La lingua è quella siciliana, preferita con un’intensità arcaica e quasi mitologica, come il fazzoletto della gelosia che in Shakespeare Desdemona perde e Cassio ritrova trattenendolo con sé: qui l’oggetto ha il valore di un amuleto, un magico auspicio per la preservare la fecondità del matrimonio. La trama di Otello si fa mito, profezia raccontata da un Alfiere esterno/interno che tira le fila del discorso, introducendone i personaggi.
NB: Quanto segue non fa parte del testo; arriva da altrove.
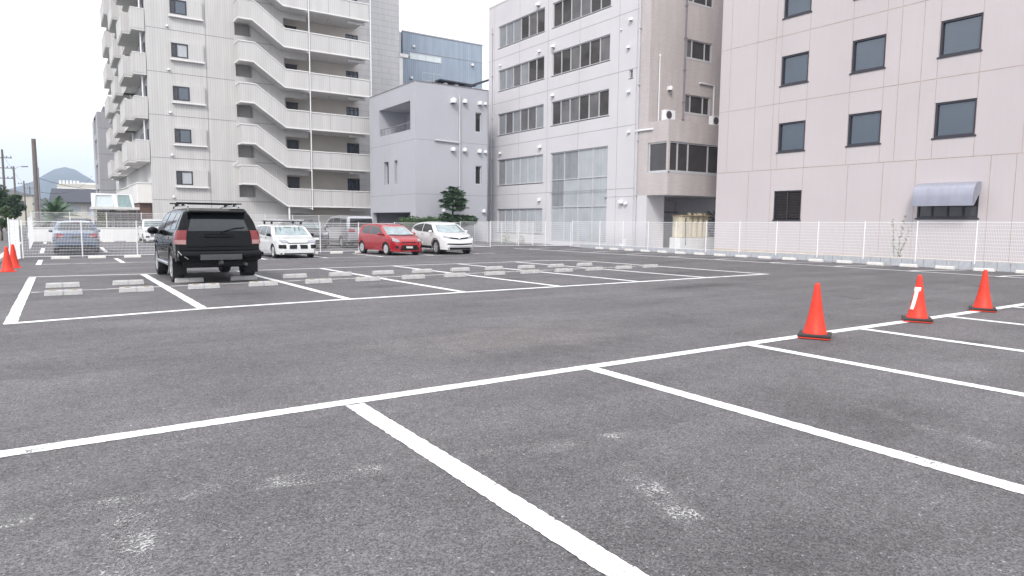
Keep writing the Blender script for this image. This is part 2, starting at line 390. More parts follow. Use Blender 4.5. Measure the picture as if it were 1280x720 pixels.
ORD = ['first','second','third','fourth','fifth','sixth','seventh','eighth','ninth','tenth','eleventh','twelfth','thirteenth','fourteenth','fifteenth','sixteenth','seventeenth','eighteenth','nineteenth','twentieth','twenty-first','twenty-second','twenty-third','twenty-fourth']

# ------------------------------------------------------------------ ground, road, markings
def grid_sheet(name, xs, ys, zf, m):
    mb = MB(); n = len(xs)
    for y in ys:
        for x in xs: mb.v.append((x, y, zf(x, y)))
    for j in range(len(ys)-1):
        for i in range(n-1):
            mb.f.append((j*n+i, j*n+i+1, (j+1)*n+i+1, (j+1)*n+i)); mb.m.append(0)
    return struct(link(name, mb, m, recalc=False))
xs = [-1.75+.9725*i for i in range(25)]+[22.8, 23, 24, 25, 26, 27.06]
xs = sorted(set(round(x, 3) for x in xs if x <= 27.06))
ys = sorted(set([-14+1.0*i for i in range(26)]+[12+.75*i for i in range(29)]+[33+1.0*i for i in range(18)]+[50.0]))
grid_sheet('parking_lot_asphalt', xs, ys, zg, 'asphalt')
struct(link('ground', MB().quad((-1300,-400,-.32), (1300,-400,-.32), (1300,2300,-.32), (-1300,2300,-.32)), 'ground_grey'))
struct(link('road', MB().quad((-9,-14,-.2), (-1.98,-14,-.2), (-1.98,400,-.2), (-9,400,-.2)), 'road_grey'))
struct(link('kerb', MB().box(-1.98, -1.752, -14, 50, -.4, -.03), 'kerb_stone', bevel=.02))
struct(link('neighbour_yard', MB().box(27.2, 60, -14, 75, -.31, -.13), 'kerb_block'))
struct(link('neighbour_paving', MB().box(20.9, 27.2, 33.6, 75, -.31, -.03), 'kerb_block'))
struct(link('street_behind_wall', MB().quad((-1.9,50.2,-.15), (60,50.2,-.15), (60,76,-.15), (-1.9,76,-.15)), 'road_grey'))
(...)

Sotto lo strato superficiale di un Otello geloso e possessivo si nasconde un Otello dalla personalità debole, costretto da uno Iago molto poco politico e molto più deluso dall’Amore a conservare il suo status di intransigenza da condottiero militare che ha stregato coi racconti la consorte, ma che si traducono in un solo livello d’amore, a senso unico e non aperto alla differenza.
Desdemona non è la ragazza alto-borghese di cui ci parla Shakespeare, è una donna combattiva attratta dal “Moro” perchè anch’essa cela in sé uno spirito guerriero. Il ritratto psicanalitico di Iago ne svela le più intime credenze della sua latente e manifesta misoginia, rendendolo scettico verso gli affetti, ma non per questo avvezzo ai giochi di potere che si trovano in Shakespeare.
Lo scetticismo di Iago porta Otello a devolvere le sue energie alla vendetta ed a poco a poco il conflitto si trasforma in una lotta quasi Petrarchesca, ma in negativo, con i suoi istinti omicidi ed i suoi impeti amorosi. Qui la tragedia giunge al baratro psicotico cui volge l’uomo incapace di riconoscere l’idealizzazione dell’amore, un principio che non lo proietta fuori di sé ma lo rende un oggetto farneticante e vorticoso, volto al sentiero della follia.
La perdità del senno di Otello dà la possibilità a Lo Cascio di omaggiare, oltre all’Orlando delle Chanson de Geste, anche il Pasolini di Capriccio all’italiana, trasfigurando giocosamente l’autoritario e indomabile Moro in un uomo regredito ad un bambino attaccato ai propri oggetti, sorretto dalla mano di un adulto che lo accompagna sino alla Luna per ritrovare i propri oggetti perduti e la propria ragione ormai estinta, in quel percorso della vita che la sua egoica tenacia gli ha fatto irrimediabilmente smarrire.
Bravissimi tutti gli attori, in primis Lo Cascio e Pirrotta, e davvero singolare l’interpretazione di un personaggio sanguigno, vendicativo, fragile e impotente di fronte alla Donna, soldato da una parte e bambino dall’altra, rinchiuso ermeticamente nelle sue salde convinzioni cui è incapace di uscire per accettare la differenza.